* SHORT PROBLEM
Copy out all of the data below with no alterations.

* * *

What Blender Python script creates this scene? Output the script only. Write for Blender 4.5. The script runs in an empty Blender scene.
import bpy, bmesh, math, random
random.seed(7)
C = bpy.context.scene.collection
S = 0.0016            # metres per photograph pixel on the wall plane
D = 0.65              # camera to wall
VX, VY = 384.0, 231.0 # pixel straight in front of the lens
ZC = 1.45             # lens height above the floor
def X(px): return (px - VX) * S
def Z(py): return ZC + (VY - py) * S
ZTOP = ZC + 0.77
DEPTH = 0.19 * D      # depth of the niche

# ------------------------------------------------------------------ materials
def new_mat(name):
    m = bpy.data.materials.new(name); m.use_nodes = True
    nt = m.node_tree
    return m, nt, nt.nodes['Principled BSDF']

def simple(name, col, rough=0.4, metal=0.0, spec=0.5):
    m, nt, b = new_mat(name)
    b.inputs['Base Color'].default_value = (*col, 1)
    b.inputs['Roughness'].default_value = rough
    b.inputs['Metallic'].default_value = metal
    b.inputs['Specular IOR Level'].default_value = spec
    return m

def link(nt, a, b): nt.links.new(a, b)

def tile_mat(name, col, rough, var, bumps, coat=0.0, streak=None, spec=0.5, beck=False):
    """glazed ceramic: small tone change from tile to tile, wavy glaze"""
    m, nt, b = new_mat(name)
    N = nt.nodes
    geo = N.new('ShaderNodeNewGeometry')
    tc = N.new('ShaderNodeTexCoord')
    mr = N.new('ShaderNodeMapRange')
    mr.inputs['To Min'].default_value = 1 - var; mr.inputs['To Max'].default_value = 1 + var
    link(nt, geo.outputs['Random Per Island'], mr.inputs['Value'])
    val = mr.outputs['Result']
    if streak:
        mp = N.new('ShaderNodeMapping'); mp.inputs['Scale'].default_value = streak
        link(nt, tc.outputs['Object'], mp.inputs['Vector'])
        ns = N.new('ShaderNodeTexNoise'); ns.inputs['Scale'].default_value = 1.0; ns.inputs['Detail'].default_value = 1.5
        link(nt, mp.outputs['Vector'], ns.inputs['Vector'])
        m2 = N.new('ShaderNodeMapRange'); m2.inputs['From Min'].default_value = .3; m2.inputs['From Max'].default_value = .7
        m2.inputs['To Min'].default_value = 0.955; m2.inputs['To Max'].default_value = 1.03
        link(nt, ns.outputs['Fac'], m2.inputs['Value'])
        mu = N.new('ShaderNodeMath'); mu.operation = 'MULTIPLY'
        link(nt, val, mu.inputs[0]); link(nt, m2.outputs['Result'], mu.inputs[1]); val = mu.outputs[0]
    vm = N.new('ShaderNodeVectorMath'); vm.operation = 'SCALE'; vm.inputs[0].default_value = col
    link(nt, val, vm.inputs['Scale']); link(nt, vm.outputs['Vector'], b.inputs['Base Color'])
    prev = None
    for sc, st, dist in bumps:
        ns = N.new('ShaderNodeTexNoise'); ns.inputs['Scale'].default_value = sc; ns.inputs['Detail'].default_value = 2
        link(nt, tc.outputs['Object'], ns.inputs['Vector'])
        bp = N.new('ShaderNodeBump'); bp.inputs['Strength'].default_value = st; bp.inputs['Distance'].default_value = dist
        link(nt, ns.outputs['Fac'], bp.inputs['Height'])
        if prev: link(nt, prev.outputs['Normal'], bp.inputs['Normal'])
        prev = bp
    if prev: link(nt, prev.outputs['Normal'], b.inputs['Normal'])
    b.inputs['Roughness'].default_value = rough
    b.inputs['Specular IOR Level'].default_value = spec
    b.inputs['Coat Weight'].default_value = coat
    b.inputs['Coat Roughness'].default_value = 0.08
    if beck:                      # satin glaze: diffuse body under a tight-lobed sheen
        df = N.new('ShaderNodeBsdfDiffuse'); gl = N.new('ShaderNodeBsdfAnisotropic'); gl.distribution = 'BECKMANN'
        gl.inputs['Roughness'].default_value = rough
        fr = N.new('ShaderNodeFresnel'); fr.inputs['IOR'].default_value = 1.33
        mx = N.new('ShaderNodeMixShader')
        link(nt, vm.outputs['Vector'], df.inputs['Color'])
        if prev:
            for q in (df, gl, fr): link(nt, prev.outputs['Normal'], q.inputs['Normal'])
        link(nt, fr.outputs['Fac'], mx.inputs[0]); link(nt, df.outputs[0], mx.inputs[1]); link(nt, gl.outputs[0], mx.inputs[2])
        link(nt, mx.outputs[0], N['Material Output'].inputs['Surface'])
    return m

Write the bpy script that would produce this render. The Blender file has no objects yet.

* * *

* EXPECTED ANSWER
What Blender Python script creates this scene? Output the script only. Write for Blender 4.5. The script runs in an empty Blender scene.
import bpy, bmesh, math, random
random.seed(7)
C = bpy.context.scene.collection
S = 0.0016            # metres per photograph pixel on the wall plane
D = 0.65              # camera to wall
VX, VY = 384.0, 231.0 # pixel straight in front of the lens
ZC = 1.45             # lens height above the floor
def X(px): return (px - VX) * S
def Z(py): return ZC + (VY - py) * S
ZTOP = ZC + 0.77
DEPTH = 0.19 * D      # depth of the niche

# ------------------------------------------------------------------ materials
def new_mat(name):
    m = bpy.data.materials.new(name); m.use_nodes = True
    nt = m.node_tree
    return m, nt, nt.nodes['Principled BSDF']

def simple(name, col, rough=0.4, metal=0.0, spec=0.5):
    m, nt, b = new_mat(name)
    b.inputs['Base Color'].default_value = (*col, 1)
    b.inputs['Roughness'].default_value = rough
    b.inputs['Metallic'].default_value = metal
    b.inputs['Specular IOR Level'].default_value = spec
    return m

def link(nt, a, b): nt.links.new(a, b)

def tile_mat(name, col, rough, var, bumps, coat=0.0, streak=None, spec=0.5, beck=False):
    """glazed ceramic: small tone change from tile to tile, wavy glaze"""
    m, nt, b = new_mat(name)
    N = nt.nodes
    geo = N.new('ShaderNodeNewGeometry')
    tc = N.new('ShaderNodeTexCoord')
    mr = N.new('ShaderNodeMapRange')
    mr.inputs['To Min'].default_value = 1 - var; mr.inputs['To Max'].default_value = 1 + var
    link(nt, geo.outputs['Random Per Island'], mr.inputs['Value'])
    val = mr.outputs['Result']
    if streak:
        mp = N.new('ShaderNodeMapping'); mp.inputs['Scale'].default_value = streak
        link(nt, tc.outputs['Object'], mp.inputs['Vector'])
        ns = N.new('ShaderNodeTexNoise'); ns.inputs['Scale'].default_value = 1.0; ns.inputs['Detail'].default_value = 1.5
        link(nt, mp.outputs['Vector'], ns.inputs['Vector'])
        m2 = N.new('ShaderNodeMapRange'); m2.inputs['From Min'].default_value = .3; m2.inputs['From Max'].default_value = .7
        m2.inputs['To Min'].default_value = 0.955; m2.inputs['To Max'].default_value = 1.03
        link(nt, ns.outputs['Fac'], m2.inputs['Value'])
        mu = N.new('ShaderNodeMath'); mu.operation = 'MULTIPLY'
        link(nt, val, mu.inputs[0]); link(nt, m2.outputs['Result'], mu.inputs[1]); val = mu.outputs[0]
    vm = N.new('ShaderNodeVectorMath'); vm.operation = 'SCALE'; vm.inputs[0].default_value = col
    link(nt, val, vm.inputs['Scale']); link(nt, vm.outputs['Vector'], b.inputs['Base Color'])
    prev = None
    for sc, st, dist in bumps:
        ns = N.new('ShaderNodeTexNoise'); ns.inputs['Scale'].default_value = sc; ns.inputs['Detail'].default_value = 2
        link(nt, tc.outputs['Object'], ns.inputs['Vector'])
        bp = N.new('ShaderNodeBump'); bp.inputs['Strength'].default_value = st; bp.inputs['Distance'].default_value = dist
        link(nt, ns.outputs['Fac'], bp.inputs['Height'])
        if prev: link(nt, prev.outputs['Normal'], bp.inputs['Normal'])
        prev = bp
    if prev: link(nt, prev.outputs['Normal'], b.inputs['Normal'])
    b.inputs['Roughness'].default_value = rough
    b.inputs['Specular IOR Level'].default_value = spec
    b.inputs['Coat Weight'].default_value = coat
    b.inputs['Coat Roughness'].default_value = 0.08
    if beck:                      # satin glaze: diffuse body under a tight-lobed sheen
        df = N.new('ShaderNodeBsdfDiffuse'); gl = N.new('ShaderNodeBsdfAnisotropic'); gl.distribution = 'BECKMANN'
        gl.inputs['Roughness'].default_value = rough
        fr = N.new('ShaderNodeFresnel'); fr.inputs['IOR'].default_value = 1.33
        mx = N.new('ShaderNodeMixShader')
        link(nt, vm.outputs['Vector'], df.inputs['Color'])
        if prev:
            for q in (df, gl, fr): link(nt, prev.outputs['Normal'], q.inputs['Normal'])
        link(nt, fr.outputs['Fac'], mx.inputs[0]); link(nt, df.outputs[0], mx.inputs[1]); link(nt, gl.outputs[0], mx.inputs[2])
        link(nt, mx.outputs[0], N['Material Output'].inputs['Surface'])
    return m

Write the bpy script that would produce this render. The Blender file has no objects yet.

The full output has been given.